FLINTSTONE, Md. (WJZ/AP) — Six campers stranded by high water at a Maryland state forest have been rescued.

They were led to safety by Maryland Natural Resources Police (DNR) officers and Maryland Park Service and Forestry Service staff.

National Resources Police Public Information Officer Candus Thomson told the Cumberland Times-News that rescuers used kayaks, personal flotation devices and chain saws to assist the campers

One of the campers, David Addair, spent four and a half years in the Navy where he did time with an Army team that went to Afghanistan.

But this weekend, Addair’s military survival training didn’t prepare him for what he’d find in the wet Green Ridge State Forest located halfway between Hagerstown and Cumberland.

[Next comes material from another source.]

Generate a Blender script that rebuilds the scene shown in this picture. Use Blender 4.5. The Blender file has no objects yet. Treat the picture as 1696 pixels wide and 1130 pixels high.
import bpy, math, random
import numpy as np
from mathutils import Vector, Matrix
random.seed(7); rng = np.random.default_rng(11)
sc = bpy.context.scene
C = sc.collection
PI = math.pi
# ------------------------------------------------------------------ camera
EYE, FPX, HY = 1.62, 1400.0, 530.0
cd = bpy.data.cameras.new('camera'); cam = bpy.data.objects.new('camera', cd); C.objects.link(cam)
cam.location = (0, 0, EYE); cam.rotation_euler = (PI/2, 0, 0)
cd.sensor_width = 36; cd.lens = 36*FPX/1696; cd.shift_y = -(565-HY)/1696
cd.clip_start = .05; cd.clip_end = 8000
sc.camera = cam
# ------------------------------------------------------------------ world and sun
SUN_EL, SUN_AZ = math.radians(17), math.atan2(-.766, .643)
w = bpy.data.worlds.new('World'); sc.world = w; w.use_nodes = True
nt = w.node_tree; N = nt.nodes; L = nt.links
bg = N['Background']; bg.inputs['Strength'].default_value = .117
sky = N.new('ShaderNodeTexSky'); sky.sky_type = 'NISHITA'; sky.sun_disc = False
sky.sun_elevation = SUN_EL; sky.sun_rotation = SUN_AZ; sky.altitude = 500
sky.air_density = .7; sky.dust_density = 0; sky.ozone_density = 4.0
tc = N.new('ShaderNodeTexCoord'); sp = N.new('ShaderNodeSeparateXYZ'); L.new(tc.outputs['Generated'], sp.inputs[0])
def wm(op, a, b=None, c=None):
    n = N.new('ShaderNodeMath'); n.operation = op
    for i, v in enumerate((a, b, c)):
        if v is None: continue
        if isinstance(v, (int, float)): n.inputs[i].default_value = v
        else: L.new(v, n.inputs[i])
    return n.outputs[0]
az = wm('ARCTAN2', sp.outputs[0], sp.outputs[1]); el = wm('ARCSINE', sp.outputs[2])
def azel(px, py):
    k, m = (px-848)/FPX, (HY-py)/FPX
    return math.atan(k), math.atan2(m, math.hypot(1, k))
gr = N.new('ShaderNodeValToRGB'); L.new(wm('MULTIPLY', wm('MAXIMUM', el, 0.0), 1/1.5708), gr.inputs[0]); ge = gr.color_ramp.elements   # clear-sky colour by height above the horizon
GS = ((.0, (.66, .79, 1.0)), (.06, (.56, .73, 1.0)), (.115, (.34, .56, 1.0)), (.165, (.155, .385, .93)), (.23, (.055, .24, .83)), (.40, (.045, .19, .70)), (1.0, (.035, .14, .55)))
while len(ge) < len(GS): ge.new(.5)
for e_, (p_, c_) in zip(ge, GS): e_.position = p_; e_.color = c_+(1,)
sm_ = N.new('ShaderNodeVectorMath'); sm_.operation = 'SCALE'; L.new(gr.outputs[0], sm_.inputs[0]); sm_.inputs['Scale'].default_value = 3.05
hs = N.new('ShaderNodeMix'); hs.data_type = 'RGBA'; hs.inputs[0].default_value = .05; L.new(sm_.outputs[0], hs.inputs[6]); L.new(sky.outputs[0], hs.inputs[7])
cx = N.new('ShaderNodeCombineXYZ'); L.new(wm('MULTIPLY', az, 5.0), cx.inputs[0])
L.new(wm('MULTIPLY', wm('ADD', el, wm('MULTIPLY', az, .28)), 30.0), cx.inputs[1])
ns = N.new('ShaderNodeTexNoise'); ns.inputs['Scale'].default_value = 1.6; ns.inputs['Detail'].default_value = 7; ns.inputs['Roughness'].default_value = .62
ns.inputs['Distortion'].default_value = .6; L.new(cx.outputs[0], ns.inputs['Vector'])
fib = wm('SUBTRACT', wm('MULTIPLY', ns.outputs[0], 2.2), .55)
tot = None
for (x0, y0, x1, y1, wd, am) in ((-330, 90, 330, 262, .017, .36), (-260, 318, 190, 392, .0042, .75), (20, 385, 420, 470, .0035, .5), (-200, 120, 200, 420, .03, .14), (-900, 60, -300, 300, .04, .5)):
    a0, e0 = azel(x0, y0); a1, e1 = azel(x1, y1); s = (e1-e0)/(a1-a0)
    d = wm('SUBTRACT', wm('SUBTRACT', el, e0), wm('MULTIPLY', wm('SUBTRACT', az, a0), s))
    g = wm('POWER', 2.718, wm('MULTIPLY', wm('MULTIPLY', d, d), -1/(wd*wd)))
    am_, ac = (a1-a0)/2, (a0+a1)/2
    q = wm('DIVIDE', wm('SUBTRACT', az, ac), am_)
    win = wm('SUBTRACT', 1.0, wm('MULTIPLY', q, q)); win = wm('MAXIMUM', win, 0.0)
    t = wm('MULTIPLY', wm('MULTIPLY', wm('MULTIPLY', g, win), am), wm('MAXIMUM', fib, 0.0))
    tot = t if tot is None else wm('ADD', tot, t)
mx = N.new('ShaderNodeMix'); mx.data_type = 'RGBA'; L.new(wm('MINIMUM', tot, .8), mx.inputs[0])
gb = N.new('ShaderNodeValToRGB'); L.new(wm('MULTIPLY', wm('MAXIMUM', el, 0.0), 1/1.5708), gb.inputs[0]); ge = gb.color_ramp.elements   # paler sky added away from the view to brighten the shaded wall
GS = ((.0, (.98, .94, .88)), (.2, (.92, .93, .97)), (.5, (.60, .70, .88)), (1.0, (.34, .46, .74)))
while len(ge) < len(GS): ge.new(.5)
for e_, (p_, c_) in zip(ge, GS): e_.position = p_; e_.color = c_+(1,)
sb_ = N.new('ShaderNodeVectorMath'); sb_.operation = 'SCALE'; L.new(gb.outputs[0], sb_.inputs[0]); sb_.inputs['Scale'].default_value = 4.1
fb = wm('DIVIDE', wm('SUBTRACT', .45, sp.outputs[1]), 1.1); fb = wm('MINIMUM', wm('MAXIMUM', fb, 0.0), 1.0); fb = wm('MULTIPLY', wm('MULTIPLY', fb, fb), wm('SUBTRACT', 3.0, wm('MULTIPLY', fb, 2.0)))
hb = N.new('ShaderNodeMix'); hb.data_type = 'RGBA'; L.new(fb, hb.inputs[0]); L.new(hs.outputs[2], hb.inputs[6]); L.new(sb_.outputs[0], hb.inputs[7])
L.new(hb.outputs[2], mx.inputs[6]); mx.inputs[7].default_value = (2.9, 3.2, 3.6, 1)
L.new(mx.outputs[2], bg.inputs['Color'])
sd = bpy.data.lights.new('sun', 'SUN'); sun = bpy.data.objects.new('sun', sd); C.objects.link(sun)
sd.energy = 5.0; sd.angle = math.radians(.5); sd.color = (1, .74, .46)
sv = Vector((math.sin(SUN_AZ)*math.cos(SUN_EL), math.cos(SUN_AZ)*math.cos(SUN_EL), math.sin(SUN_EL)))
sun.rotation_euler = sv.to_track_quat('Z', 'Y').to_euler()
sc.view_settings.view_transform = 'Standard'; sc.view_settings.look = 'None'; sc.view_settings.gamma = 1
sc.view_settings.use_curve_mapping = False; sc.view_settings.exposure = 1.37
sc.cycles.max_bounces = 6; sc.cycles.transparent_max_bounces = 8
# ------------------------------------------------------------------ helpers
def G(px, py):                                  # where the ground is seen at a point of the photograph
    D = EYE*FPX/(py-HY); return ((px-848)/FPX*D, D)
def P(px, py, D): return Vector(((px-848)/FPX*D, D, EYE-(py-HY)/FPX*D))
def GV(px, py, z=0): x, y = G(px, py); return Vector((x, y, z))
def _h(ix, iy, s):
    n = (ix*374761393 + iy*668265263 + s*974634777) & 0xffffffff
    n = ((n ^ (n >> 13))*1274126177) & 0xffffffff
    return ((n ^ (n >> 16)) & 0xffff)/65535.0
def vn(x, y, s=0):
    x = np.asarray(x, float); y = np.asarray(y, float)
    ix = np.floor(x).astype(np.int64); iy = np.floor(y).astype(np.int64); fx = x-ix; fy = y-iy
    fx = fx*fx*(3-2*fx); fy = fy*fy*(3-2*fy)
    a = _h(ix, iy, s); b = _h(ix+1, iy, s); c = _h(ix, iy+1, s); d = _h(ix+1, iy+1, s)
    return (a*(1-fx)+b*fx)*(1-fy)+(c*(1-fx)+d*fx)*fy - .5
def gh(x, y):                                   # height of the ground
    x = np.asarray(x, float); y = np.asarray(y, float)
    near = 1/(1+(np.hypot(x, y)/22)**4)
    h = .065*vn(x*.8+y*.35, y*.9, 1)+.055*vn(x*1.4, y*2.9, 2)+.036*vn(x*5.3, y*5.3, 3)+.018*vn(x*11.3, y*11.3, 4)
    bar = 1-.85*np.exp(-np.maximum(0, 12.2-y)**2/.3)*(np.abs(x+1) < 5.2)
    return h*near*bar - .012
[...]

His camping group started out as 50 men in an annual gathering called the Mayfield Memorial.

Heavy rains on Saturday made the Potomac swell so much that the outfitter which rented the group canoes came to say that the river was unsafe and they should not continue on the river on Sunday. About 40 of the men packed up and headed home, many to the Baltimore area.

Addair was one of six who stayed, fishing at a campsite at the bend of the Potomac, just below a steep hill.  At 2 a.m. Sunday night, one of the men woke the others —  there was a roar in the forest as the nearby hillside collapsed.

 

Small streams became rivers and the Potomac was on the rise.

“It was kind of like being at an old castle with a moat around you at this point, there was nowhere to go,” Addair said.

At daybreak they realized they needed to look for a way out.

“We start moving trees and logs out of the way and we get up a little further and realize that there is no road at all, the mountain has slid down,” he said.

All the while it’s raining and the sound of rushing water is deafening.

“You couldn’t hear anything but rushing water, You couldn’t hear the rain falling because how loud the water was roaring,” Addair added.

WJZ Reporter Mike Schuh asked Addair, “At what point did you start to doubt… to say to yourself do I have this?”

Addair said, “When we saw the second road was gone. We immediately said: there’s absolutely no way out, let’s figure out the next plans, we’re going to be stuck here.”

Two campers hiked to highest terrain they could find to get a cell signal to call DNR.

“DNR comes back maybe 5 minutes later and says there’s only one option, we have to get you out now, we have to evacuate. We have another 4 or 5 more inches of rain coming.”

Hours later DNR uses personal flotation devices and a kayak to run a stout cable across a the water that is estimated to be 3 feet deep and quickly rushing downstream.

A rescuer held onto each man as they both hold onto the cable and shuffle sideways across the torrent.

“I was in the military, went to war and everything, and I told the guys as we were standing there that was probably the most scary situation we were in because not just being trapped there… but then you hear the slide of the mountain, trees coming down, big boulders tumbling down right behind our campsite from where we are 50 feet or so,” Addair said.

Soon, all six men, aged 30 to 62 were on the right side of the river. They hugged those who got them out, thanking them for risking their lives to save them.

When asked if they were going camping next year, Addair said he was.

An assessment of damages will be conducted Monday.